=== DATA EXTRACT ===
+---+

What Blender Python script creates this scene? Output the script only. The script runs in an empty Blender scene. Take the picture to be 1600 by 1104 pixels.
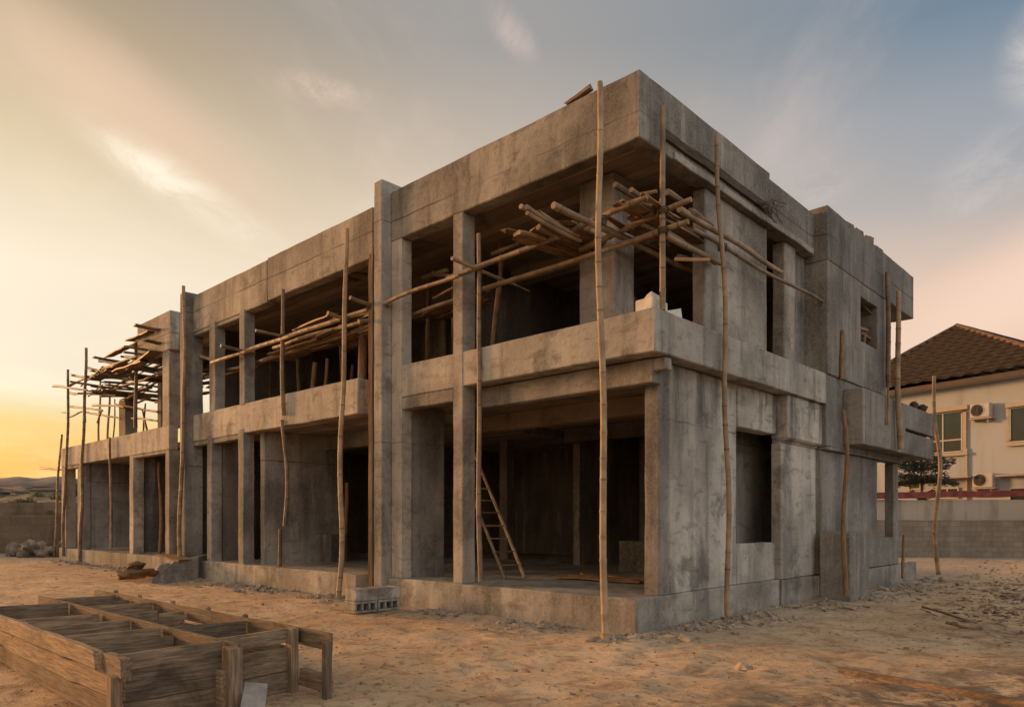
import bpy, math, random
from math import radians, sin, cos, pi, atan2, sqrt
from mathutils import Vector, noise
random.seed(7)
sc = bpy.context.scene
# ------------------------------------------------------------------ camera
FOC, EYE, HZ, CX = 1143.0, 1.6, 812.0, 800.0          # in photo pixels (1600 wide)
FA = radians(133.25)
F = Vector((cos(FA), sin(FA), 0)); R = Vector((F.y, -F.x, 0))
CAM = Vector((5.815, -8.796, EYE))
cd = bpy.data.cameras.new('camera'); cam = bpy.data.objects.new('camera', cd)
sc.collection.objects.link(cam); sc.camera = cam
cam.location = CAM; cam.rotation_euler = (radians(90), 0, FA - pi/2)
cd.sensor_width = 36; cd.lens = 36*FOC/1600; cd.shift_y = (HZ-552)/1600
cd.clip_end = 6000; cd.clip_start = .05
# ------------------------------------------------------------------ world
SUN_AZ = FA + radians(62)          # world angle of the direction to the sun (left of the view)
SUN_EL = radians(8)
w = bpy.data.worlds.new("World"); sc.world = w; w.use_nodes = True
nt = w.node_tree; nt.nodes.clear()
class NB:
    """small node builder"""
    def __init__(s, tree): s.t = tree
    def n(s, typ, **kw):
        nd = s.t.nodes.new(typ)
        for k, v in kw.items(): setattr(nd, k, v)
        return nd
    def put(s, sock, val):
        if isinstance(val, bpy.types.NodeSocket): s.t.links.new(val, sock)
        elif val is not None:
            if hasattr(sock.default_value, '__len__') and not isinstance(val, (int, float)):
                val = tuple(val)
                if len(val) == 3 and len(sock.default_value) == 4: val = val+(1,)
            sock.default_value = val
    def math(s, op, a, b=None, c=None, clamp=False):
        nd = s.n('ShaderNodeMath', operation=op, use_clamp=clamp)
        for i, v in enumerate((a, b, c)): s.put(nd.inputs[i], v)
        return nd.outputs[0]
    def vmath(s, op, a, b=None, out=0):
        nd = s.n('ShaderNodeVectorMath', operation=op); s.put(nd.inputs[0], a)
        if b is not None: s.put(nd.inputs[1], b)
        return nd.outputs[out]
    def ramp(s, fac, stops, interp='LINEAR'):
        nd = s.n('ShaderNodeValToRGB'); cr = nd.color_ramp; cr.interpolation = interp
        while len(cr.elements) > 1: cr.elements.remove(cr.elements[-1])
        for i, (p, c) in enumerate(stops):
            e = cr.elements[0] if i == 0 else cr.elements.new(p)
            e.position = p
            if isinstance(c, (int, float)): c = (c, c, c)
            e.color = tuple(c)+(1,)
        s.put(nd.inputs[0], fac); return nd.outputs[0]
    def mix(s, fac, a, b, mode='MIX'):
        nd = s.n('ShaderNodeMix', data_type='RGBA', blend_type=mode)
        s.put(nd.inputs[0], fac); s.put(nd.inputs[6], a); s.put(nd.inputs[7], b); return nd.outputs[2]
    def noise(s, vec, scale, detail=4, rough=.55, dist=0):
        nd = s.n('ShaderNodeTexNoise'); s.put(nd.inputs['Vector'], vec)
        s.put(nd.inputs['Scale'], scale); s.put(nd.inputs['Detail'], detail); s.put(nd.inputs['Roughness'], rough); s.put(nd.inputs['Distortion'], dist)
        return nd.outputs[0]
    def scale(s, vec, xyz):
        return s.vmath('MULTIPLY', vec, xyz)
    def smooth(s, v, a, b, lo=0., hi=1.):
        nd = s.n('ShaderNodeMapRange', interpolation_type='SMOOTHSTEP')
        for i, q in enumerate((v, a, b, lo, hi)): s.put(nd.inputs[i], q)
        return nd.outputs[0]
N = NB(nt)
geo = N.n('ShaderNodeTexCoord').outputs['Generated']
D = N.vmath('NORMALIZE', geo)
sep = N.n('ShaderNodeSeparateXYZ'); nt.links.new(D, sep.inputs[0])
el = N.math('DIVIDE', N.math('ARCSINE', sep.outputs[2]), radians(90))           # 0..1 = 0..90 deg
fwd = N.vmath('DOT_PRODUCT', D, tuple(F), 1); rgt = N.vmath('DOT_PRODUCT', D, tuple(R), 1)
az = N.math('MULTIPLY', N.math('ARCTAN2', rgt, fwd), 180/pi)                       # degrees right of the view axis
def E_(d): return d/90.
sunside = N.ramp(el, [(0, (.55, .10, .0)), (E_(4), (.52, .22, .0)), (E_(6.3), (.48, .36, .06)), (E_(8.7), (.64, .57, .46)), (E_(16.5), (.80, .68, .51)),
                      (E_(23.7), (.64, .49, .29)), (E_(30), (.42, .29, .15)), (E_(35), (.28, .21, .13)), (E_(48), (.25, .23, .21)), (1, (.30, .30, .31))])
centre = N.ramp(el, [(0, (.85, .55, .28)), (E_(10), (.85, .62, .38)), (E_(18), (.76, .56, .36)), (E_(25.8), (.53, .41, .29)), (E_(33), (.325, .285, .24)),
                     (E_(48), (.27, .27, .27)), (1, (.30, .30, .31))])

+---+

=== WORK TO COMPLETE ===
Please set down each line of the data above exactly as written, without the pictures.

=== IN RESPONSE ===
What Blender Python script creates this scene? Output the script only. The script runs in an empty Blender scene. Take the picture to be 1600 by 1104 pixels.
import bpy, math, random
from math import radians, sin, cos, pi, atan2, sqrt
from mathutils import Vector, noise
random.seed(7)
sc = bpy.context.scene
# ------------------------------------------------------------------ camera
FOC, EYE, HZ, CX = 1143.0, 1.6, 812.0, 800.0          # in photo pixels (1600 wide)
FA = radians(133.25)
F = Vector((cos(FA), sin(FA), 0)); R = Vector((F.y, -F.x, 0))
CAM = Vector((5.815, -8.796, EYE))
cd = bpy.data.cameras.new('camera'); cam = bpy.data.objects.new('camera', cd)
sc.collection.objects.link(cam); sc.camera = cam
cam.location = CAM; cam.rotation_euler = (radians(90), 0, FA - pi/2)
cd.sensor_width = 36; cd.lens = 36*FOC/1600; cd.shift_y = (HZ-552)/1600
cd.clip_end = 6000; cd.clip_start = .05
# ------------------------------------------------------------------ world
SUN_AZ = FA + radians(62)          # world angle of the direction to the sun (left of the view)
SUN_EL = radians(8)
w = bpy.data.worlds.new("World"); sc.world = w; w.use_nodes = True
nt = w.node_tree; nt.nodes.clear()
class NB:
    """small node builder"""
    def __init__(s, tree): s.t = tree
    def n(s, typ, **kw):
        nd = s.t.nodes.new(typ)
        for k, v in kw.items(): setattr(nd, k, v)
        return nd
    def put(s, sock, val):
        if isinstance(val, bpy.types.NodeSocket): s.t.links.new(val, sock)
        elif val is not None:
            if hasattr(sock.default_value, '__len__') and not isinstance(val, (int, float)):
                val = tuple(val)
                if len(val) == 3 and len(sock.default_value) == 4: val = val+(1,)
            sock.default_value = val
    def math(s, op, a, b=None, c=None, clamp=False):
        nd = s.n('ShaderNodeMath', operation=op, use_clamp=clamp)
        for i, v in enumerate((a, b, c)): s.put(nd.inputs[i], v)
        return nd.outputs[0]
    def vmath(s, op, a, b=None, out=0):
        nd = s.n('ShaderNodeVectorMath', operation=op); s.put(nd.inputs[0], a)
        if b is not None: s.put(nd.inputs[1], b)
        return nd.outputs[out]
    def ramp(s, fac, stops, interp='LINEAR'):
        nd = s.n('ShaderNodeValToRGB'); cr = nd.color_ramp; cr.interpolation = interp
        while len(cr.elements) > 1: cr.elements.remove(cr.elements[-1])
        for i, (p, c) in enumerate(stops):
            e = cr.elements[0] if i == 0 else cr.elements.new(p)
            e.position = p
            if isinstance(c, (int, float)): c = (c, c, c)
            e.color = tuple(c)+(1,)
        s.put(nd.inputs[0], fac); return nd.outputs[0]
    def mix(s, fac, a, b, mode='MIX'):
        nd = s.n('ShaderNodeMix', data_type='RGBA', blend_type=mode)
        s.put(nd.inputs[0], fac); s.put(nd.inputs[6], a); s.put(nd.inputs[7], b); return nd.outputs[2]
    def noise(s, vec, scale, detail=4, rough=.55, dist=0):
        nd = s.n('ShaderNodeTexNoise'); s.put(nd.inputs['Vector'], vec)
        s.put(nd.inputs['Scale'], scale); s.put(nd.inputs['Detail'], detail); s.put(nd.inputs['Roughness'], rough); s.put(nd.inputs['Distortion'], dist)
        return nd.outputs[0]
    def scale(s, vec, xyz):
        return s.vmath('MULTIPLY', vec, xyz)
    def smooth(s, v, a, b, lo=0., hi=1.):
        nd = s.n('ShaderNodeMapRange', interpolation_type='SMOOTHSTEP')
        for i, q in enumerate((v, a, b, lo, hi)): s.put(nd.inputs[i], q)
        return nd.outputs[0]
N = NB(nt)
geo = N.n('ShaderNodeTexCoord').outputs['Generated']
D = N.vmath('NORMALIZE', geo)
sep = N.n('ShaderNodeSeparateXYZ'); nt.links.new(D, sep.inputs[0])
el = N.math('DIVIDE', N.math('ARCSINE', sep.outputs[2]), radians(90))           # 0..1 = 0..90 deg
fwd = N.vmath('DOT_PRODUCT', D, tuple(F), 1); rgt = N.vmath('DOT_PRODUCT', D, tuple(R), 1)
az = N.math('MULTIPLY', N.math('ARCTAN2', rgt, fwd), 180/pi)                       # degrees right of the view axis
def E_(d): return d/90.
sunside = N.ramp(el, [(0, (.55, .10, .0)), (E_(4), (.52, .22, .0)), (E_(6.3), (.48, .36, .06)), (E_(8.7), (.64, .57, .46)), (E_(16.5), (.80, .68, .51)),
                      (E_(23.7), (.64, .49, .29)), (E_(30), (.42, .29, .15)), (E_(35), (.28, .21, .13)), (E_(48), (.25, .23, .21)), (1, (.30, .30, .31))])
centre = N.ramp(el, [(0, (.85, .55, .28)), (E_(10), (.85, .62, .38)), (E_(18), (.76, .56, .36)), (E_(25.8), (.53, .41, .29)), (E_(33), (.325, .285, .24)),
                     (E_(48), (.27, .27, .27)), (1, (.30, .30, .31))])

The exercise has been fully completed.